Tuesday 19 March 2019

Sainsbury’s and Asda revamped offer of commitments




Sainsbury’s and Asda have announced details of enhanced commitments in an attempt to secure approval from the Competition and Markets Authority for their merger.

The CMA published provisional findings in February when it found wide ranging and significant competition concerns.  The CMA said that the merger could lead to a worse experience for shoppers through increased prices and a reduction in the quality and range of products offered and across in-store and online services.  It also expected that prices could rise at the 100 or so petrol stations owned by the merging parties.

The merging parties have now committed to reduce prices on “everyday items” by at least 10 per cent through £1 billion worth of investments.  They also promise to cap profits on petrol sales which would be independently reviewed by a third party.

The parties have said that cost savings would be made by putting Argos stores into Asda and through joint procurement.  At the same time, they pledge to pay all small suppliers within 14 days.

These behavioural commitments would also be supported with grocery and petrol forecourt divestments across both brands.

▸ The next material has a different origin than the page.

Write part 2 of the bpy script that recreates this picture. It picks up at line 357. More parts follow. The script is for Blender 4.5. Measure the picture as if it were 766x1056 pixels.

These commitments show that the merging parties are determined to seek to address the extensive competition concerns that the CMA has identified across 629 locations.   By announcing specific details of how the merger efficiencies would flow through to consumer benefits the parties are seeking to address the CMA’s concerns that consumers would lose out through increased prices and reduced quality and choice.  The CMA has a statutory deadline of 30 April to make a final decision.